Security Model and Limitations

zviz’s security model is defence in depth. The sandboxed process is isolated by:

1. seccomp-bpf filters that restrict available syscalls
2. Linux namespaces that provide filesystem, network, and PID isolation
3. The virtual filesystem that controls file access
4. cgroups that limit resource consumption

This is not a theoretical security boundary — it relies on the correctness of the Linux kernel’s seccomp, namespace, and cgroup implementations. A kernel vulnerability could allow sandbox escape. This is the same trust boundary as Docker and gVisor.

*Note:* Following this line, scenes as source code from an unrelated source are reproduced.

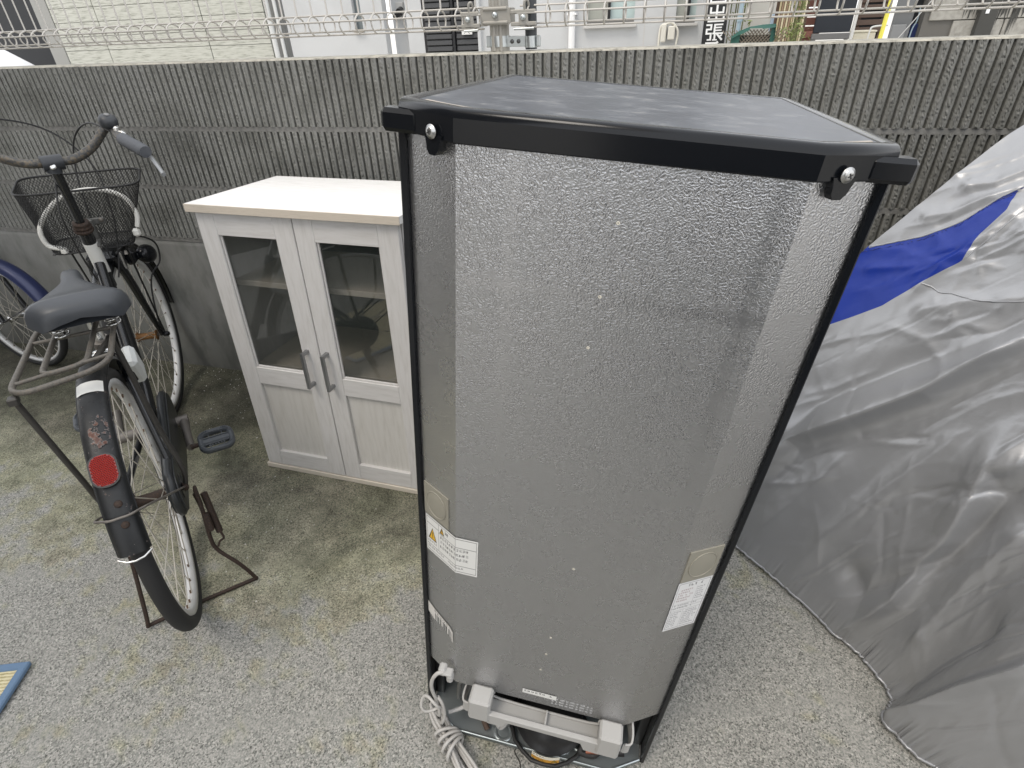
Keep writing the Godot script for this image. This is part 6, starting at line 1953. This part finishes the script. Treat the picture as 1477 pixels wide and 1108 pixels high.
	var bmb := [M("bamboo_a", Color(0.5, 0.42, 0.26), 0.6), M("bamboo_b", Color(0.62, 0.55, 0.38), 0.6), M("bamboo_c", Color(0.3, 0.21, 0.14), 0.7)]
	for q in 12:
		obj("cane", rod(Vector3(-0.115 + q * 0.0195, 0.2, 0.004 * (q % 3)), Vector3(-0.108 + q * 0.0195, 1.75 + 0.03 * (q % 4), 0.004 * (q % 3)), 0.0085, 8), bmb[[0, 2, 1, 2, 1, 2, 0, 1, 2, 1, 0, 1][q]], bs)
	obj("dark_back", bx(Vector3(0, 1.0, -0.04), Vector3(0.28, 1.6, 0.02), 0.0), M("screen_dark", Color(0.12, 0.08, 0.06), 0.9), bs)
	bush(far(0.735, 0, 6.0) * Vector3(1, 0, 1), 0.13, 0.75, 1.17, 240, 162, "low yellow-green plants at the foot of the bamboo screen", "plant")
	bush(far(0.74, 0, 6.2) * Vector3(1, 0, 1), 0.07, 1.1, 1.6, 130, 163, "thin green plant climbing beside the reddish slats", "plant")
	# reddish slat fence
	var rs := thing("red_slat_fence", "reddish brown fence of horizontal slats behind the bamboo", "fence", bg_xf(0.825, 6.8))
	var rm := M("slat_red", Color(0.23, 0.10, 0.075), 0.7)
	for q in 9: obj("slat", bx(Vector3(0, 1.03 + q * 0.072, 0.004 * (q % 2)), Vector3(0.17, 0.062, 0.02), 0.003), rm, rs)
	obj("bench_slat", bx(Vector3(-0.02, 1.07, 0.08), Vector3(0.22, 0.05, 0.03), 0.004), rm, rs)
	for q in [-0.07, 0.07]: obj("post", bx(Vector3(q, 0.85, -0.03), Vector3(0.03, 1.7, 0.03), 0.002), mats["screen_dark"], rs)
	# dark panel
	var dp := thing("dark_blue_panel", "large flat dark navy panel behind the fence", "panel", bg_xf(0.978, 6.7))
	obj("panel", bx(Vector3(0, 1.35, 0), Vector3(0.315, 0.54, 0.03), 0.004), M("panel_navy", Color(0.012, 0.016, 0.024), 0.6), dp)
	obj("lower_rail", bx(Vector3(0, 1.05, 0.0), Vector3(0.33, 0.05, 0.04), 0.004), M("rail_gray", Color(0.16, 0.16, 0.16), 0.6), dp)
	for q in [-0.14, 0.14]: obj("leg", bx(Vector3(q, 0.52, -0.005), Vector3(0.03, 1.04, 0.03), 0.003), mats["rail_gray"], dp)
	# slim grey pole
	var gp := thing("white_pole", "slim pale pole between the navy panel and brown slats", "pole", Transform3D(wb * Basis(Vector3(0, 0, 1), 0.0), far(1.105, 0, 6.2) * Vector3(1, 0, 1)))
	obj("shaft", rod(Vector3.ZERO, Vector3(0.02, 2.4, 0), 0.014, 10), M("pole_pale", Color(0.55, 0.55, 0.54), 0.5), gp)
	obj("base", rod(Vector3.ZERO, Vector3(0, 0.04, 0), 0.05, 12), mats["pole_pale"], gp)
	# dark brown slats
	var bs2 := thing("brown_slat_fence", "dark brown fence of horizontal slats left of the yellow pole", "fence", bg_xf(1.21, 6.8))
	for q in 8: obj("slat", bx(Vector3(0, 1.09 + q * 0.058, 0.003 * (q % 2)), Vector3(0.235, 0.042, 0.02), 0.003), M("slat_brown", Color(0.085, 0.055, 0.042), 0.7), bs2)
	obj("back", bx(Vector3(0, 1.2, -0.03), Vector3(0.24, 0.75, 0.01), 0.0), mats["dark_opening"], bs2)
	for q in [-0.1, 0.1]: obj("post", bx(Vector3(q, 0.8, -0.016), Vector3(0.03, 1.6, 0.02), 0.002), mats["screen_dark"], bs2)
	var bb := thing("beige_container", "pale beige box on a low stand beside the yellow pole", "box", bg_xf(1.18, 6.4))
	obj("tub", bx(Vector3(0, 1.03, 0), Vector3(0.175, 0.11, 0.15), 0.008), M("tub_beige", Color(0.52, 0.49, 0.4), 0.7), bb)
	obj("lid", bx(Vector3(0, 1.09, 0), Vector3(0.185, 0.015, 0.16), 0.004), mats["tub_beige"], bb)
	obj("stand", bx(Vector3(0, 0.48, 0), Vector3(0.16, 0.96, 0.14), 0.004), mats["rail_gray"], bb)
	var yp := thing("yellow_pole", "bright yellow pole standing behind the fence", "pole", Transform3D(wb, far(1.283, 0, 6.1) * Vector3(1, 0, 1)))
	obj("shaft", rod(Vector3(-0.01, 0, 0), Vector3(0.05, 2.4, 0), 0.017, 12), M("pole_yellow", Color(0.72, 0.66, 0.1), 0.5), yp)
	obj("base", rod(Vector3(-0.01, 0, 0), Vector3(-0.01, 0.05, 0), 0.05, 12), mats["rail_gray"], yp)
	var hook := begin()
	tube(hook, curve([Vector3(-0.08, 1.0, 0), Vector3(-0.075, 1.1, 0), Vector3(-0.055, 1.128, 0), Vector3(0.05, 1.135, 0)], 5), 0.007, 8)
	obj("rail_hook", hook, mats["pole_pale"], yp)
	# gray sheds, cabinet and hose
	var sh := thing("gray_shed", "grey metal shed front with a dark open side and blue cloth inside", "shed", bg_xf(1.43, 6.9))
	obj("panel", bx(Vector3(-0.04, 1.0, 0), Vector3(0.16, 2.0, 0.03), 0.004), M("shed_gray", Color(0.15, 0.155, 0.16), 0.5), sh)
	obj("lower_panel", bx(Vector3(-0.06, 1.02, 0.03), Vector3(0.12, 0.2, 0.03), 0.006), M("shed_light", Color(0.22, 0.225, 0.23), 0.5), sh)
	obj("dark_side", bx(Vector3(0.10, 1.0, -0.1), Vector3(0.22, 2.0, 0.03), 0.0), mats["dark_opening"], sh)
	obj("blue_cloth", bx(Vector3(0.10, 1.06, -0.05), Vector3(0.07, 0.12, 0.03), 0.012), M("cloth_navy", Color(0.02, 0.035, 0.13), 0.8), sh)
	obj("top_rail", rod(Vector3(-0.12, H.call(1.233), 0.06), Vector3(0.24, H.call(1.238), 0.06), 0.008, 8), mats["pole_pale"], sh)
	obj("guy_wire", rod(Vector3(-0.1, 0.95, 0.1), Vector3(0.16, 1.35, 0.1), 0.004, 6), mats["pole_pale"], sh)
	obj("corner_post", bx(Vector3(0.205, 1.0, 0.03), Vector3(0.02, 2.2, 0.02), 0.002), mats["pole_pale"], sh)
	s = begin()
	tube(s, curve([Vector3(0.06, 0.95, 0.0), Vector3(0.065, 1.08, 0.0), Vector3(0.085, 1.15, 0.0), Vector3(0.08, 1.26, 0.0)], 5), 0.006, 8)
	obj("hose", s, mats["pole_blue"], sh)
	# concrete block wall at the right
	var cb := thing("concrete_block_wall", "grey concrete block wall with black water stains at the right edge", "wall", bg_xf(1.55, 6.9))
	var cm := M("block_gray", gray(1.0), 0.9)
	cm.albedo_texture = ntex(noise(FastNoiseLite.TYPE_SIMPLEX_SMOOTH, 0.02, 171, 5, 0.6), 512, ramp([0.0, 0.5, 1.0], [Color(0.24, 0.23, 0.21), Color(0.34, 0.33, 0.3), Color(0.42, 0.41, 0.38)]))
	tri(cm, Vector3(1.2, 1.2, 1.2))
	var cs := M("block_stained", Color(0.06, 0.06, 0.056), 0.9)
	for r in 11:
		for q in 8:
			if q == 0 and r % 2 == 1: continue
			obj("block", bx(Vector3(0.19 + q * 0.4 - 0.2 * (r % 2), 0.1 + r * 0.2 - 0.062, 0.002 * ((q + r) % 3)), Vector3(0.392, 0.192, 0.15), 0.004), cm, cb)
	obj("joint_mortar", bx(Vector3(1.5, 1.05, -0.01), Vector3(3.1, 2.2, 0.13), 0.0), M("mortar_dark", Color(0.13, 0.125, 0.115), 0.95), cb)
	obj("stained_pilaster", bx(Vector3(0.425, 1.0, 0.1), Vector3(0.13, 2.3, 0.1), 0.004), cs, cb)
	obj("white_tag", bx(Vector3(0.405, H.call(1.218), 0.154), Vector3(0.028, 0.036, 0.004), 0.001), M("tag_white", Color(0.8, 0.82, 0.83), 0.5), cb)
	s = begin()
	# dark runs of dirt below the capping: thin irregular sheets on the face
	var rg := RandomNumberGenerator.new()
	rg.seed = 31
	for q in [[0.24, 0.36, 0.26], [0.52, 0.72, 0.30], [0.62, 0.68, 0.42]]:
		var x0: float = q[0]; var x1: float = q[1]
		var n := 10
		for i in n:
			var xa := lerpf(x0, x1, float(i) / n); var xb := lerpf(x0, x1, float(i + 1) / n)
			var ya: float = 1.38 - q[2] * rg.randf_range(0.35, 1.0)
			var yb: float = 1.38 - q[2] * rg.randf_range(0.35, 1.0)
			quad(s, Vector3(xa, ya, 0.0822), Vector3(xb, yb, 0.0822), Vector3(xb, 1.8, 0.0822), Vector3(xa, 1.8, 0.0822))
	obj("water_stain", s, cs, cb)

func bush(at: Vector3, w: float, y0: float, y1: float, n: int, sd: int, label: String, category: String) -> void:
	var o := thing(category, label, category, Transform3D(wall_basis(), at), "plants beyond the fence")
	var rg := RandomNumberGenerator.new()
	rg.seed = sd
	var lm := M("leaf_yellow_green", Color(0.2, 0.24, 0.08), 0.6)
	lm.backlight_enabled = true
	lm.backlight = Color(0.1, 0.13, 0.03)
	var s := begin()
	for k in 7:
		var x := rg.randf_range(-w, w) * 0.6
		tube(s, curve([Vector3(x * 0.4, 0, 0), Vector3(x * 0.7, y0, rg.randf_range(-0.05, 0.05)), Vector3(x, y1 * 0.97, rg.randf_range(-0.08, 0.08))], 4), 0.005, 5)
	obj("stem", s, M("stem_green", Color(0.14, 0.15, 0.06), 0.7), o)
	s = begin()
	for k in n:
		var t := sqrt(rg.randf())
		var c := Vector3(rg.randf_range(-w, w) * (0.4 + 0.6 * t), lerpf(y0, y1, rg.randf()), rg.randf_range(-w, w) * 0.7)
		var d := Vector3(rg.randf_range(-1, 1), rg.randf_range(-0.8, 0.5), rg.randf_range(-1, 1)).normalized()
		var l := rg.randf_range(0.035, 0.07)
		var sd2 := d.cross(Vector3(rg.randf_range(-1, 1), 1, rg.randf_range(-1, 1))).normalized() * l * 0.16
		quad(s, c, c + d * l * 0.5 + sd2, c + d * l, c + d * l * 0.5 - sd2)
	obj("leaves", s, lm, o)

# ---------------------------------------------------------------- unseen locker and building, added to shape reflections
func build_rear() -> void:
	var h := thing("added_locker", "unseen low dark grey locker added behind the camera to darken reflections", "locker", Transform3D(Basis(Vector3.UP, deg_to_rad(-6.0)), Vector3(0.22, 0, 1.0)))
	obj("body", bx(Vector3(0, 0.6, 0.3), Vector3(1.25, 1.14, 0.6), 0.01), M("added_locker_steel", Color(0.04, 0.042, 0.045), 0.6), h)  # added dark mass that dims part of the metal back's reflection
	var n := thing("added_building", "unseen brown building added left of the yard to darken reflections", "building", Transform3D(Basis(), Vector3(-3.6, 0, 1.6)))
	obj("wall", bx(Vector3(-1.5, 3.0, 0), Vector3(3.0, 6.0, 5.6), 0.02), M("added_building_brown", Color(0.085, 0.075, 0.068), 0.85), n)  # added wall that darkens what the left canted panel reflects
	for q in [-1.5, 1.2]: obj("door", bx(Vector3(0.012, 1.02, q), Vector3(0.03, 2.04, 0.9), 0.006), M("added_building_door", Color(0.05, 0.045, 0.04), 0.5), n)
	for q in [-1.5, 1.2]: obj("window", bx(Vector3(0.012, 4.1, q), Vector3(0.03, 1.1, 1.5), 0.006), M("added_building_glass", Color(0.05, 0.06, 0.07), 0.08), n)
	for q in [-0.31, 0.31]: obj("door", bx(Vector3(q, 0.6, -0.012), Vector3(0.6, 1.05, 0.02), 0.004), M("added_locker_door", Color(0.05, 0.052, 0.055), 0.5), h)
	obj("top", bx(Vector3(0, 1.185, 0.29), Vector3(1.31, 0.03, 0.66), 0.008), mats["added_locker_steel"], h)

# ---------------------------------------------------------------- scene
func _ready() -> void:
	var cam := Camera3D.new()
	cam.name = "camera"
	cam.fov = rad_to_deg(2.0 * atan(554.0 / 797.66))
	cam.near = 0.03
	cam.far = 400.0
	add_child(cam)
	cam.transform = Transform3D(Basis(Vector3(0.99903836, -0.03671506, 0.02396561), Vector3(0.04384457, 0.83658603, -0.54607826), Vector3(0, 0.54660389, 0.8373913)), Vector3(0, EYE, 0))
	cam.current = true
	var sky := ProceduralSkyMaterial.new()
	sky.sky_top_color = Color(0.825, 0.835, 0.855)
	sky.sky_horizon_color = Color(0.865, 0.868, 0.872)
	sky.sky_curve = 0.2
	sky.ground_bottom_color = Color(0.35, 0.34, 0.32)
	sky.ground_horizon_color = Color(0.6, 0.6, 0.58)
	var env := Environment.new()
	env.background_mode = Environment.BG_SKY
	env.sky = Sky.new()
	env.sky.sky_material = sky
	env.tonemap_mode = Environment.TONE_MAPPER_LINEAR
	env.tonemap_exposure = 2.5
	env.sdfgi_enabled = true
	env.ssao_enabled = true
	env.ssil_enabled = true
	var we := WorldEnvironment.new()
	we.name = "world_environment"
	we.environment = env
	add_child(we)
	var sun := DirectionalLight3D.new()
	sun.name = "sun"
	sun.light_energy = 0.25
	sun.light_color = Color(1.0, 0.97, 0.93)
	sun.light_angular_distance = 24.0
	sun.shadow_enabled = true
	add_child(sun)
	sun.look_at_from_position(Vector3.ZERO, -Vector3(-0.35, 0.85, 0.35), Vector3.UP)
	M("black_plastic", Color(0.006, 0.007, 0.009), 0.2).metallic_specular = 0.4
	M("tyre", Color(0.018, 0.018, 0.018), 0.8)
	build_ground()
	build_wall()
	build_fence()
	build_street()
	build_rear()
	build_fridge()
	build_cabinet()
	build_bicycle()
	build_second_bicycle()
	build_cover()
	build_mat()
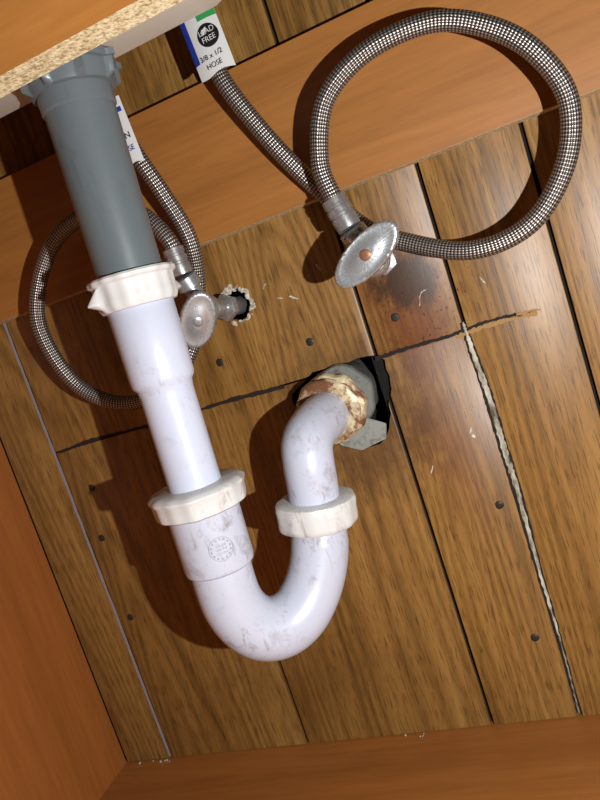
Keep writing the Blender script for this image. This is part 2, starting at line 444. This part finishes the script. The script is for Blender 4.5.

zviz does not currently support sandboxing on non-Linux systems. The architecture is Linux-specific by design, because the sandboxing primitives (seccomp, namespaces, cgroups) are Linux-specific.

zviz also does not currently support sandboxing GPU workloads. Passing a GPU device into a sandbox while maintaining isolation is an open problem that we are actively investigating.

What We Have Learned

Building zviz has reinforced several beliefs and challenged others:

Zig’s comptime is genuinely transformative for systems programming. The ability to write ordinary code that executes at compile time, without the cognitive overhead of a macro sublanguage, made zviz’s specialised syscall handlers practical. We would not have attempted this architecture in Rust or C.

The gVisor model is underexplored for AI use cases. Most sandboxing discussion in the AI community centres on Docker containers. gVisor-style syscall interception offers a fundamentally better trade-off for the short-lived, high-frequency execution pattern that AI agents require.

Zig’s ecosystem immaturity is a real cost. We spent non-trivial time working around missing standard library features, incomplete documentation, and tooling gaps. For a less systems-focused project, this cost would likely be prohibitive.

zviz is open source, and we welcome contributions — particularly from those with experience in kernel security, Zig, or AI agent infrastructure.